## What you are asked to do
Copy exactly, and only, the lines below from the first through the one containing "S.render.resolution_x, S.render.resolution_y = 682, 1024", both included; pictures are omitted.

***

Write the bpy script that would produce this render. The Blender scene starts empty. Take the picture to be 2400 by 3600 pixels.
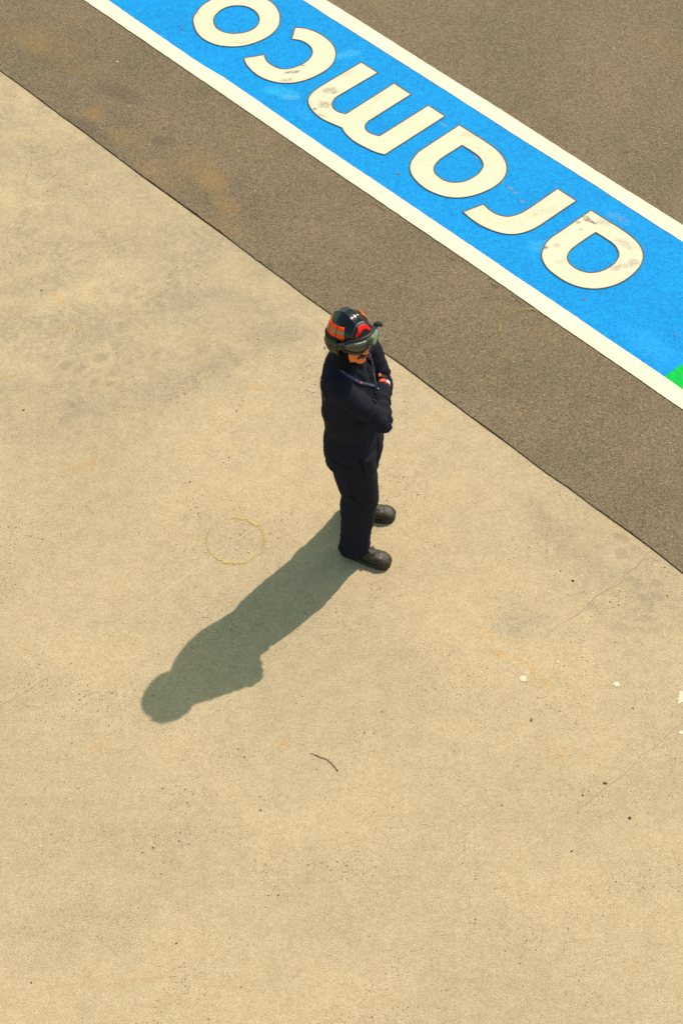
import bpy, bmesh, math, random
from mathutils import Vector, Matrix, noise
from mathutils.bvhtree import BVHTree
from mathutils.geometry import tessellate_polygon

R = math.radians
S = bpy.context.scene
C = S.collection
rnd = random.Random(7)

# ------------------------------------------------------------------ camera, sky, sun, exposure
CAM_H, PITCH, FPX = 8.9, R(51), 7100.0
cam = bpy.data.cameras.new('camera'); cam_o = bpy.data.objects.new('camera', cam); C.objects.link(cam_o)
cam_o.location = (0, 0, CAM_H); cam_o.rotation_euler = (R(90) - PITCH, 0, 0)
cam.sensor_fit = 'VERTICAL'; cam.sensor_height = 36; cam.lens = FPX / 3600 * 36
cam.clip_start = .1; cam.clip_end = 2000
S.camera = cam_o
S.render.resolution_x, S.render.resolution_y = 682, 1024

SUN_EL, SUN_AZ = R(51.3), R(46.0)          # azimuth measured from +X towards +Y
w = bpy.data.worlds.new('World'); S.world = w; w.use_nodes = True
nt = w.node_tree; nt.nodes.clear()
sky = nt.nodes.new('ShaderNodeTexSky'); sky.sky_type = 'NISHITA'; sky.sun_disc = False
sky.sun_elevation = SUN_EL; sky.sun_rotation = R(90) - SUN_AZ
sky.air_density = 1.0; sky.dust_density = 1.0; sky.ozone_density = 1.0
bg = nt.nodes.new('ShaderNodeBackground'); bg.inputs[1].default_value = .15
wo = nt.nodes.new('ShaderNodeOutputWorld')
tint = nt.nodes.new('ShaderNodeMix'); tint.data_type = 'RGBA'; tint.blend_type = 'MULTIPLY'; tint.inputs[0].default_value = 1; tint.inputs[7].default_value = (1.26, 1.32, .92, 1)   # warm white balance
nt.links.new(sky.outputs[0], tint.inputs[6]); nt.links.new(tint.outputs[2], bg.inputs[0]); nt.links.new(bg.outputs[0], wo.inputs[0])
sun = bpy.data.lights.new('sun', 'SUN'); sun.energy = 4.05; sun.angle = R(.53); sun.color = (1, .86, .78)
sun_o = bpy.data.objects.new('sun', sun); C.objects.link(sun_o); sun_o.location = (6, 12, 12)
sd = Vector((math.cos(SUN_EL)*math.cos(SUN_AZ), math.cos(SUN_EL)*math.sin(SUN_AZ), math.sin(SUN_EL)))
sun_o.rotation_euler = sd.to_track_quat('Z', 'Y').to_euler()
S.view_settings.view_transform = 'Standard'; S.view_settings.look = 'None'
S.view_settings.exposure = .42; S.view_settings.gamma = 1; S.view_settings.use_curve_mapping = False
S.cycles.max_bounces = 6

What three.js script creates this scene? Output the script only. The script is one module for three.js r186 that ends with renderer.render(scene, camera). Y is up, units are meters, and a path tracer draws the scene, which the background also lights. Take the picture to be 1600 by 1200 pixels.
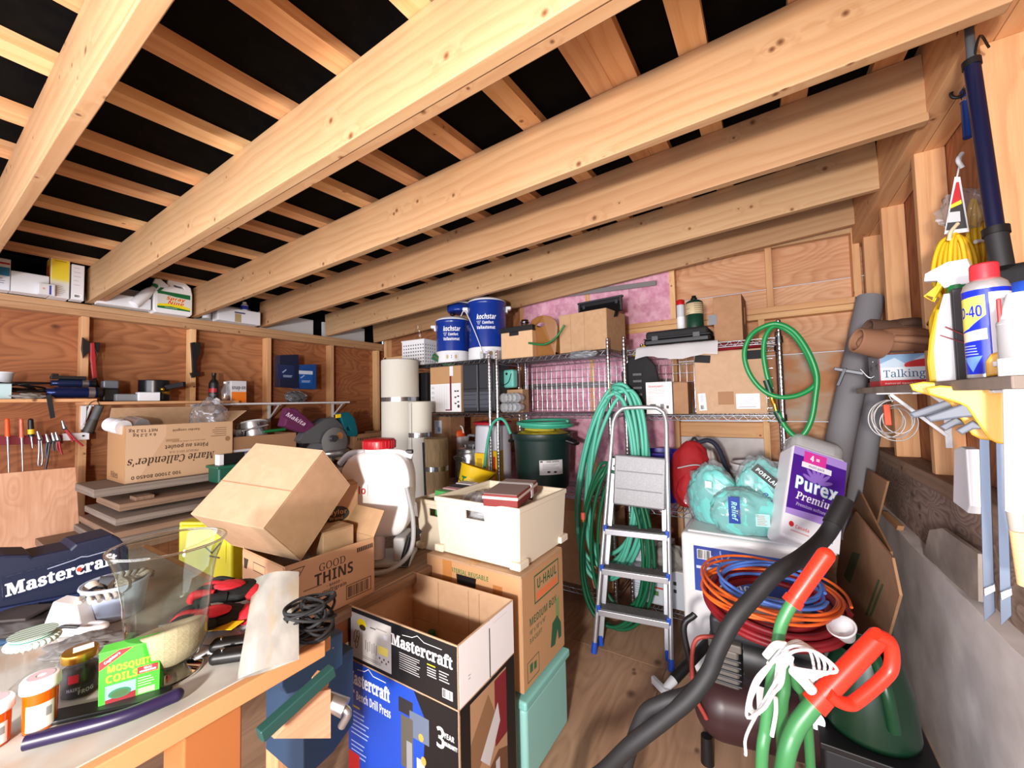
import * as THREE from 'three';
import { RoundedBoxGeometry } from 'three/addons/geometries/RoundedBoxGeometry.js';
import { mergeGeometries } from 'three/addons/utils/BufferGeometryUtils.js';
import { RectAreaLightUniformsLib } from 'three/addons/lights/RectAreaLightUniformsLib.js';

// ---------- camera, sky, lights, exposure ----------
const scene = new THREE.Scene();
const EYE = new THREE.Vector3(0, 1.4, 0), FOCAL = 623.7;
const camera = new THREE.PerspectiveCamera(2 * Math.atan(600 / FOCAL) * 180 / Math.PI, 4 / 3, 0.05, 60);
camera.position.copy(EYE);
camera.rotation.set(2.54 * Math.PI / 180, 32.48 * Math.PI / 180, -1.29 * Math.PI / 180, 'YXZ');
camera.updateMatrixWorld();
const renderer = new THREE.WebGLRenderer({ antialias: true });
renderer.toneMapping = THREE.LinearToneMapping;
renderer.toneMappingExposure = 1.0;
renderer.shadowMap.enabled = true;
RectAreaLightUniformsLib.init();
scene.background = new THREE.Color(0.75, 0.86, 1.0);
// the photographer's flash, held a little above and to the right of the lens
const flash = new THREE.SpotLight(0xfff6ee, 27, 14, 1.25, 0.8, 2);
flash.position.set(-0.02, 1.38, 0.95);
flash.target.position.set(-1.5, 1.7, -3.0);
flash.castShadow = true; flash.shadow.mapSize.set(2048, 2048); flash.shadow.radius = 3.5; flash.shadow.bias = -0.001;
scene.add(flash, flash.target);
// daylight through the open doorway behind the photographer
const day = new THREE.RectAreaLight(0xf4f5ff, 8, 3.4, 2.0);
day.position.set(-1.3, 1.1, 1.62); day.lookAt(-1.3, 1.25, -3);
scene.add(day);

// ---------- helpers ----------
let seed = 7;
const rnd = () => { seed = (seed * 1664525 + 1013904223) >>> 0; return seed / 4294967296; };
const rr = (a, b) => a + (b - a) * rnd();
const V = (x, y, z) => new THREE.Vector3(x, y, z);
const ray = (px, py) => V(px - 800, 600 - py, -FOCAL).applyQuaternion(camera.quaternion);
const onX = (px, py, X) => { const r = ray(px, py); return EYE.clone().addScaledVector(r, (X - EYE.x) / r.x); };
const onY = (px, py, Y) => { const r = ray(px, py); return EYE.clone().addScaledVector(r, (Y - EYE.y) / r.y); };
const onZ = (px, py, Z) => { const r = ray(px, py); return EYE.clone().addScaledVector(r, (Z - EYE.z) / r.z); };
const at = (px, py, D) => EYE.clone().addScaledVector(ray(px, py), D / FOCAL);
const used = {};
const num = n => { used[n] = (used[n] ?? -1) + 1; return used[n] ? n + '_' + String(used[n]).padStart(3, '0') : n; };
const setPos = (o, p) => { if (p) { if (p.isVector3) o.position.copy(p); else o.position.set(p[0], p[1], p[2]); } return o; };
function tag(o, label, category, group) { o.userData.label = label; o.userData.category = category; if (group) o.userData.group = group; return o; }
function thing(name, label, category, pos, turn = 0, group) {
  const o = new THREE.Group(); o.name = num(name); scene.add(o); setPos(o, pos); o.rotation.y = turn;
  return tag(o, label, category, group);
}
function M(name, geo, mat, parent, pos, rot) {
  const m = new THREE.Mesh(geo, mat); m.name = name; m.castShadow = m.receiveShadow = true;
  setPos(m, pos); if (rot) m.rotation.set(rot[0], rot[1], rot[2]); if (parent) parent.add(m); return m;
}
function solo(name, label, category, geo, mat, pos, rot, group) {
  const m = M(num(name), geo, mat, scene, pos, rot); return tag(m, label, category, group);
}
function struct(name) { const o = new THREE.Group(); o.name = name; o.userData.kind = 'structure'; scene.add(o); return o; }
// metric uv, grain along the longest side unless told otherwise
function metric(g, along) {
  g.computeBoundingBox(); const s = g.boundingBox.getSize(V(0, 0, 0));
  const L = along ?? (s.x >= s.y && s.x >= s.z ? 'x' : s.y >= s.z ? 'y' : 'z');
  const p = g.attributes.position, n = g.attributes.normal, uv = new Float32Array(p.count * 2), o1 = rnd() * 9, o2 = rnd() * 9;
  for (let i = 0; i < p.count; i++) {
    const c = { x: p.getX(i), y: p.getY(i), z: p.getZ(i) }, a = [Math.abs(n.getX(i)), Math.abs(n.getY(i)), Math.abs(n.getZ(i))];
    const k = a[0] >= a[1] && a[0] >= a[2] ? 'x' : a[1] >= a[2] ? 'y' : 'z';
    const rest = ['x', 'y', 'z'].filter(q => q !== k);
    let u = rest[0], v = rest[1]; if (rest.includes(L)) { u = L; v = rest.find(q => q !== L); }
    uv[2 * i] = c[u] + o1; uv[2 * i + 1] = c[v] + o2;
  }
  g.setAttribute('uv', new THREE.BufferAttribute(uv, 2)); return g;
}
const bx = (w, h, d, r = 0.003, along) => metric(new RoundedBoxGeometry(w, h, d, 1, Math.min(r, w / 2.1, h / 2.1, d / 2.1)), along);
const rbx = (w, h, d, r, s = 3) => metric(new RoundedBoxGeometry(w, h, d, s, Math.min(r, w / 2.05, h / 2.05, d / 2.05)));
const cyl = (rt, rb, h, seg = 28, open = false) => new THREE.CylinderGeometry(rt, rb, h, seg, 1, open);
const lathe = (pts, seg = 36) => new THREE.LatheGeometry(pts.map(p => new THREE.Vector2(p[0], p[1])), seg);
const move = (g, x, y, z) => g.translate(x, y, z);
const turn = (g, x, y, z) => { if (x) g.rotateX(x); if (y) g.rotateY(y); if (z) g.rotateZ(z); return g; };
const clean = g => { const q = g.index ? g.toNonIndexed() : g; for (const k of Object.keys(q.attributes)) if (!['position', 'normal', 'uv'].includes(k)) q.deleteAttribute(k); q.morphAttributes = {}; q.groups = []; return q; };
const merge = a => a.length === 1 ? a[0] : mergeGeometries(a.map(clean));
function tube(pts, r, seg, rad = 8, closed = false, tension = 0.5) {
  const c = new THREE.CatmullRomCurve3(pts.map(p => p.isVector3 ? p : V(...p)), closed, 'catmullrom', tension);
  const t = new THREE.TubeGeometry(c, seg ?? Math.max(8, pts.length * 5), r, rad, closed);
  if (closed) return t;
  const caps = [t];
  for (const [u, s] of [[0, -1], [1, 1]]) {
    const g = new THREE.CircleGeometry(r, rad), q = c.getPointAt(u), d = c.getTangentAt(u).multiplyScalar(s);
    g.applyQuaternion(new THREE.Quaternion().setFromUnitVectors(V(0, 0, 1), d)); g.translate(q.x, q.y, q.z); caps.push(g);
  }
  return merge(caps);
}
function rod(a, b, r, r2 = r, seg = 12) {
  a = a.isVector3 ? a : V(...a); b = b.isVector3 ? b : V(...b);
  const d = b.clone().sub(a), g = new THREE.CylinderGeometry(r2, r, d.length(), seg);
  g.applyQuaternion(new THREE.Quaternion().setFromUnitVectors(V(0, 1, 0), d.clone().normalize()));
  const m = a.clone().add(b).multiplyScalar(0.5); return g.translate(m.x, m.y, m.z);
}
function bar(a, b, w, h, up = V(0, 1, 0), r = 0.003) {      // a box beam from a to b, w across, h along up
  a = a.isVector3 ? a : V(...a); b = b.isVector3 ? b : V(...b);
  const d = b.clone().sub(a), L = d.length(); d.normalize();
  const x = up.clone().cross(d).normalize(), y = d.clone().cross(x), g = bx(w, h, L, r, 'z');
  g.applyMatrix4(new THREE.Matrix4().makeBasis(x, y, d)); const m = a.clone().add(b).multiplyScalar(0.5);
  return g.translate(m.x, m.y, m.z);
}
function ext(pts, depth, bevel = 0.002, holes = []) {
  const s = new THREE.Shape(pts.map(p => new THREE.Vector2(p[0], p[1])));
  for (const h of holes) s.holes.push(new THREE.Path(h.map(p => new THREE.Vector2(p[0], p[1]))));
  const g = new THREE.ExtrudeGeometry(s, { depth, bevelEnabled: bevel > 0, bevelSize: bevel, bevelThickness: bevel, bevelSegments: 2, curveSegments: 10 });
  return g.translate(0, 0, -depth / 2);
}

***

## Output of the task
Write the bpy script that would produce this render. The Blender scene starts empty. Take the picture to be 2400 by 3600 pixels.
import bpy, bmesh, math, random
from mathutils import Vector, Matrix, noise
from mathutils.bvhtree import BVHTree
from mathutils.geometry import tessellate_polygon

R = math.radians
S = bpy.context.scene
C = S.collection
rnd = random.Random(7)

# ------------------------------------------------------------------ camera, sky, sun, exposure
CAM_H, PITCH, FPX = 8.9, R(51), 7100.0
cam = bpy.data.cameras.new('camera'); cam_o = bpy.data.objects.new('camera', cam); C.objects.link(cam_o)
cam_o.location = (0, 0, CAM_H); cam_o.rotation_euler = (R(90) - PITCH, 0, 0)
cam.sensor_fit = 'VERTICAL'; cam.sensor_height = 36; cam.lens = FPX / 3600 * 36
cam.clip_start = .1; cam.clip_end = 2000
S.camera = cam_o
S.render.resolution_x, S.render.resolution_y = 682, 1024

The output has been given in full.